Un impératif d’autant plus important que ces sous-sols sont souvent le premier contact des visiteurs avec le quartier d’affaires. « Quand un investisseur ou un patron étranger arrive à la Défense en voiture, sa première vision, ce sont ces tunnels pas très séduisants sous la dalle », constate Marie-Célie Guillaume. Comprenez : des espaces vieillissants en béton, avec néons, carrelage et une ambiance de parking.

Il s’agit aussi d’adapter le quartier d’affaires aux nouveaux modes de travail, plus nomades, plus horizontaux. Une gageure pour la Défense, né dans les années 1960, qui incarne la verticalité des relations de pouvoir et a été pensé dans un esprit de séparation fonctionnelle entre travail et habitation.

L’Alternatif a ouvert fin septembre à la Défense

Fin septembre, un premier lieu symbolique de ce changement a ouvert dans un parking souterrain géré par Indigo. Coût de l’investissement : 5 millions d’euros. Cette surface de 1 600 m2, baptisée « L’Alternatif », abrite un café, un espace de travail partagé, une galerie d’art et une salle de conférences. Loin du style « corporate » de rigueur dans les tours, on y trouve une décoration très start-up : parquet, canapés rétro bleu turquoise, plantes vertes, flamants roses en plastique et chaises dépareillées.

D’autres projets sur les rails

L’endroit semble apprécié des patrons.

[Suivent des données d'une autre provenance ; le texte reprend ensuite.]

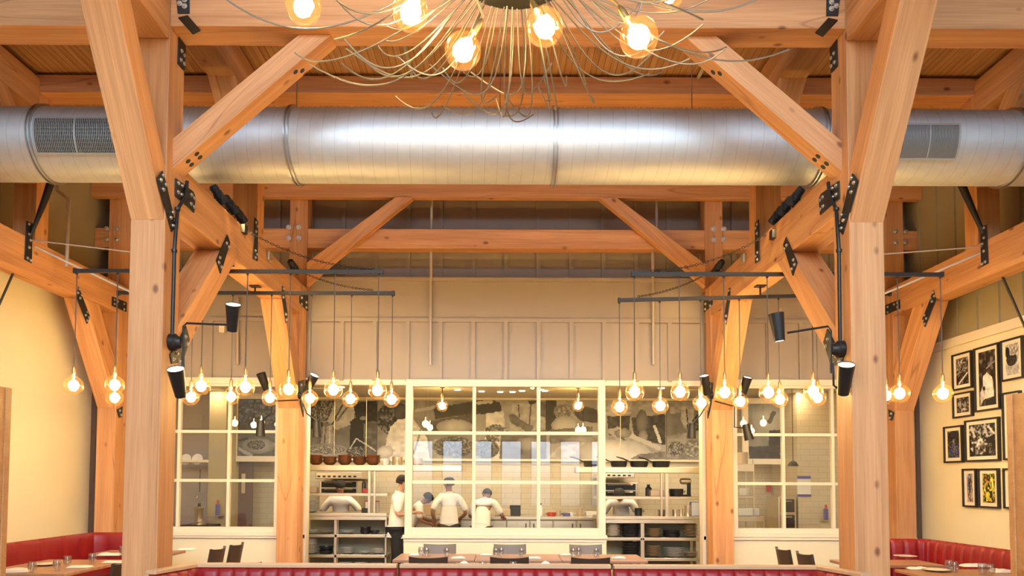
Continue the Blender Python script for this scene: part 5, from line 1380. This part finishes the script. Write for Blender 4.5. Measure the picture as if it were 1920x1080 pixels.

PSA y a fait venir, mi-novembre, ses cadres dirigeants pour un séminaire sur les nouvelles mobilités. « Ce lieu permet d’incarner l’esprit de disruption, recherché par de nombreuses entreprises », avance Didier Gouband, président de la société Culture et patrimoine, qui assure la gestion de L’Alternatif. Depuis l’ouverture, une dizaine d’entreprises ont déjà loué l’espace.

La salle de conférences de L’Alternatif / Alexinho Moujeolle

D’autres projets sont déjà sur les rails. En 2018, une structure à 5 millions d’euros à demi enfouie, baptisée « Oxygen », comprendra un espace de travail partagé, un restaurant de « burgers bio » et une salle événementielle. En 2019, c’est un grand espace à 20 millions d’euros, Table Square, qui devrait ouvrir ses portes sous la dalle, avec des kiosques servant différents types de cuisine et un accès vers l’extérieur.

Mais, avant que ces sous-sols ne soient synonymes de renaissance pour la Défense, il faudra sans doute du temps. En plus du manque de luminosité naturelle (même si la dalle, construite à une dizaine de mètres au-dessus du sol, offre quelques percées), « il reste compliqué d’amener du public en sous-sol, les normes sont extrêmement contraignantes », regrette Marie-Célie Guillaume.

A L’Alternatif, cela s’est traduit par des discussions serrées avec la brigade des pompiers et des sueurs froides, lorsqu’il a fallu découper une poutre supportant 1 000 tonnes. Les aménageurs ont aussi passé beaucoup de temps sur les lumières et l’acoustique. Pas facile de faire oublier au visiteur qu’il se trouve sous une dalle en béton.